Joe might be a bulldog and will definitely be more aggressive than Obama was, but does he have a chance?  Not really.  The reason is the Obama-Biden ticket has this huge problem they did not have in 2008. They have a record they really can't run on.  Sure, Biden will bloviate on how the economy is turning based on an unemployment rate that has dropped below 8% for the first time during Obama's administration.  But that will be in Ryan's wheelhouse.  Ryan is at his best when making the complex simple.  I am positive he will destroy the unemployment report that nobody really believes with a couple of sentences.

And then there is always Joe's propensity to say something stupid, like when he asked the paralyzed veteran to stand up and take a bow.  Or when he characterized the campaign as being about a three letter word, J - O - B - S.  Or when he said the middle class has been buried the past 4 years.  Biden isn't smart enough to outwit Ryan.  Ryan may not win as convincingly as Romney did, but a trouncing of that magnitude has never happened before and may never again.  But in the end, Ryan will be perceived as the winner based on the poor record of his opponent.  Biden is taking a knife to a gunfight.  He doesn't have the weapons needed to win.

Thursday, October 4, 2012

Reveiwing Debate #1


As I am watching the first Presidential debate last night, my mind tried to find the correct analogy.  Sports analogies were dominate.  Was I watching a string of touchdowns or home runs?  Was it a knockout?  Did Romney blow the doors off of Obama?  Then the perfect analogy hit me.  It wasn’t a sports analogy, but rather a business analogy that I have seen dozens of times.  Last night, I saw seasoned executive matching wits with a new manager.  

The analogy fits perfectly.  Romney is an executive with over twenty years of experience.  Obama is a community organizer thrust into the presidency without the needed executive experience.  He is tackling the job as a manager, not an executive.  This became apparent when he repeatedly asked for details on Romney’s plans.  That is how a manager operates.  Romney was completely correct when he pointed out the job of a president is to lay out his principals, gain consensus by working with both parties in congress, and make the case with the American people. That is how an executive gets things done.  An inexperienced manager will dictate how something must be done, and push it through based solely on the strength of their own will power - sort of how Obamacare was passed through the congress.  

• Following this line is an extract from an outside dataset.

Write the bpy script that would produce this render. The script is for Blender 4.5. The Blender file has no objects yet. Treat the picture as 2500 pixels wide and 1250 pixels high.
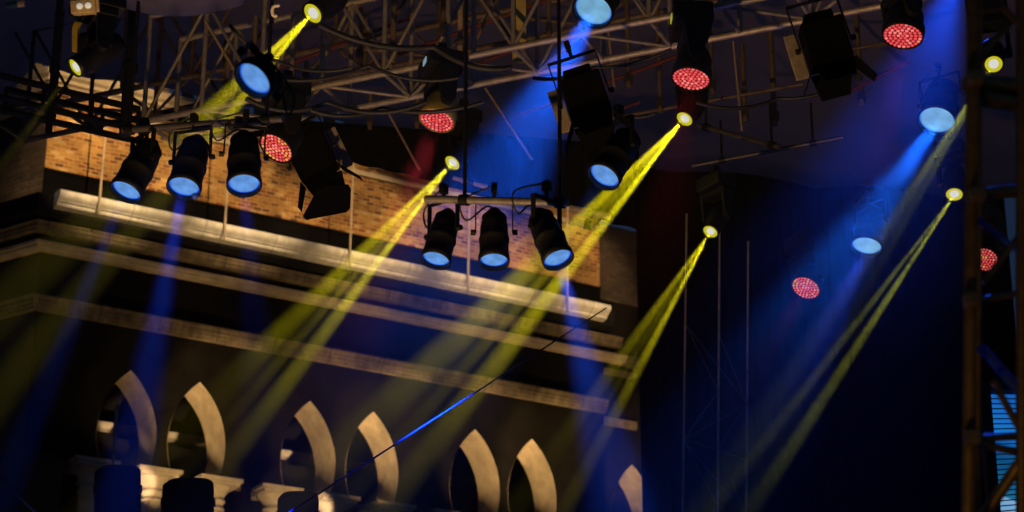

Romney did a great job of making all the key points, and doing so without blatant ridicule of Obama’s performance over the past few years.  By the end of the debate, I was pretty confident that Romney won it handily.  But knowing that I can be biased, I decided to watch a couple of NBC channels to see how their bias was reported.  I first tuned to NBC.  Wow, they were agreeing with my judgment!  As hard as it must have been for their news department to report, Romney had done well, in fact, much better than Obama.  For the ultimate test, I then tuned to MSNBC with Racheal Maddow, Chris Matthews, and a few more from the looney left.  Same story.  Romney wins.  The only detectible difference was the sense of rage I noticed.  Chris Matthews was angry.  He spewed venom on Obama for his lackluster performance.  I guess the thrill was gone from Mr. Tingle’s leg.

It really isn’t hard to understand why Obama did so poorly.  He wasn’t prepared for the job, and since taking it the press has not challenged him.  Obama doesn’t do press conferences, preferring soft news interviews with friendly hosts.  When you are never stretched, you get lazy.  Romney directly challenged Obama for the first time in 4 years.  Obama crumbled.

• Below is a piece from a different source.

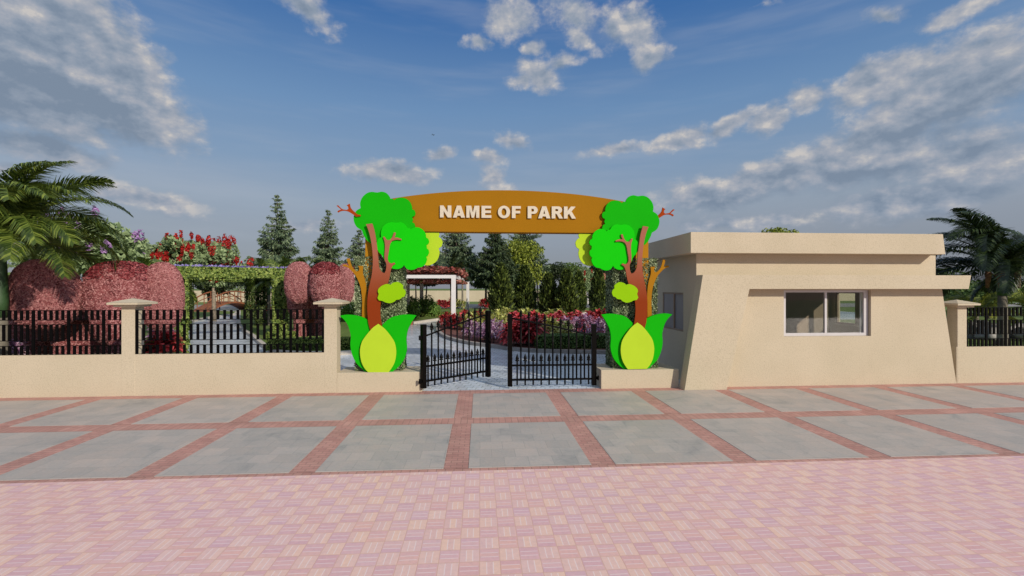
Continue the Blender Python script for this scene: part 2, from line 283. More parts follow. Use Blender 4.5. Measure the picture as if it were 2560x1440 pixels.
# ------------------------------------------------------------------ scene helpers
def link(o, parent=None):
    COL.objects.link(o)
    if parent is not None: o.parent = parent
    return o
def tag(o, label=None, cat=None, group=None, kind=None):
    for k, v in (('label', label), ('category', cat), ('group', group), ('kind', kind)):
        if v: o[k] = v
    return o
def empty(name, label, cat, loc=(0, 0, 0), rz=0, group=None, scale=1.0):
    o = bpy.data.objects.new(name, None); o.location = loc; o.rotation_euler = (0, 0, rz); o.scale = (scale,) * 3
    o.empty_display_size = .2
    return tag(link(o), label, cat, group)
def copy_tree(o, parent=None, top=True):
    c = o.copy(); link(c, parent)
    for ch in list(o.children): copy_tree(ch, c, False)
    return c
class MB:
    def __init__(s): s.v = []; s.f = []
    def add(s, vs, fs):
        k = len(s.v); s.v += [tuple(v) for v in vs]; s.f += [tuple(i + k for i in f) for f in fs]; return s
    def box(s, x0, x1, y0, y1, z0, z1):
        return s.add([(x0, y0, z0), (x1, y0, z0), (x1, y1, z0), (x0, y1, z0), (x0, y0, z1), (x1, y0, z1), (x1, y1, z1), (x0, y1, z1)],
                     [(0, 3, 2, 1), (4, 5, 6, 7), (0, 1, 5, 4), (1, 2, 6, 5), (2, 3, 7, 6), (3, 0, 4, 7)])
    def prism(s, pts, y0, y1, axis='y'):     # outline in XZ pushed along Y (or XY along Z)
        n = len(pts)
        if axis == 'y': a = [(x, y0, z) for x, z in pts]; b = [(x, y1, z) for x, z in pts]
        else: a = [(x, y, y0) for x, y in pts]; b = [(x, y, y1) for x, y in pts]
        return s.add(a + b, [tuple(range(n)), tuple(range(2 * n - 1, n - 1, -1))] + [(i + n, (i + 1) % n + n, (i + 1) % n, i) for i in range(n)])
    def tube(s, pts, rad, seg=8, cap=True):
        pts = [Vector(p) for p in pts]; n = len(pts)
        if not hasattr(rad, '__len__'): rad = [rad] * n
        rings = []; u = None
        for i, p in enumerate(pts):
            t = (pts[min(i + 1, n - 1)] - pts[max(i - 1, 0)]).normalized()
            if u is None: u = t.orthogonal().normalized()
            else: u = (u - t * u.dot(t)); u = u.normalized() if u.length > 1e-6 else t.orthogonal().normalized()
            w = t.cross(u)
            rings.append([p + (u * math.cos(a) + w * math.sin(a)) * rad[i] for a in [2 * math.pi * k / seg for k in range(seg)]])
        vs = [v for r in rings for v in r]; fs = []
        for i in range(n - 1):
            for k in range(seg):
                a = i * seg + k; b = i * seg + (k + 1) % seg
                fs.append((a, b, b + seg, a + seg))
        if cap: fs.append(tuple(range(seg - 1, -1, -1))); fs.append(tuple(range((n - 1) * seg, n * seg)))
        return s.add(vs, fs)
    def build(s, name, m, parent=None, smooth=False, bevel=0.0, loc=None):
        me = bpy.data.meshes.new(name); me.from_pydata(s.v, [], s.f)
        if m: me.materials.append(m)
        bm = bmesh.new(); bm.from_mesh(me); bmesh.ops.recalc_face_normals(bm, faces=bm.faces); bm.to_mesh(me); bm.free()
        if smooth: me.polygons.foreach_set('use_smooth', [True] * len(me.polygons))
        o = link(bpy.data.objects.new(name, me), parent)
        if loc: o.location = loc
        if bevel:
            b = o.modifiers.new('bevel', 'BEVEL'); b.width = bevel; b.segments = 2; b.limit_method = 'ANGLE'; b.angle_limit = R(40)
        return o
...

I suspect that Obama will come out swinging in the next debate, but also confident that it will hardly matter.  Obama is out of his depth.  He is no match for Romney's experience.  The next debates will end much like the first. Romney wins.  His election is almost certain.

Wednesday, October 3, 2012

Debate #1


Tonight is the first of three debates between Mitt Romney and Barack Obama.  The mainstream press has it completely wrong.  To win, they believe Romney must increase his likability and avoid gaffs.  What they are really saying is that Romney shouldn’t attack Obama on his record.  They are trying to steal Romney’s inherent advantage.

Mitt has the advantage in these contests.  All he needs to do is stick to facts, call out Obama on his lies, and draw Obama off script.  Teleprompters are off, so Obama will ad lib to his disadvantage.  Here are the Romney touchdown plays I hope to see:

  • Point out that Obama claimed that if the first stimulus was passed, unemployment would not go over 8%.  We have seen unemployment greater than 8% for 40 consecutive months.
  • Tell America that family income has dropped by 8% and that gas prices have doubled since Obama took office.  This make it hard to say that anyone, black, brown or white, is better off than before.
  • Obama will blame others for his lack of success.  Romney should point out that Obama has been president for nearly four years, he wanted the job, had a democratically controlled congress for two years, is not the first president forced to work with a divided congress, and George Bush is not running this year.
  • Call out Obama on his promise to halve the deficit in his first four years.  Obama called George Bush unpatriotic for running up $4 trillion in new debt during his 8 years, while Obama has run up $6 trillion in just four years.
  • Obama promised to change the tone in Washington and pledged a return to unity and bi-partisanship, but has been nothing but uncompromising and divisive.
  • Noted economists now believe we are not in economic recovery, but headed for a new recession.
  • Tax Armageddon on January 1 will surely return the economy to recession, and is mostly due to Obama’s pigheadedness over raising taxes on the “rich”.
  • Obama’s plan to increase taxes on those earning more that $250,000 a year would fund the government for 11 minutes.

The coupe de grace could be if Obama dares to repeat his fabricated lie about Romney wanting to raise middle class taxes by $2,000 per year.  Romney should calmly ask Obama to point out where in his plan that fact would be found.  He should do so in such a manner that requires Obama’s allies (the press) to follow up.  He could say “Mr. President, I would be satisfied if any undecided voter made their choice based on whether your statement is true or completely fabricated.  If you are lying to them about this, they should be curious about what else are you lying about.”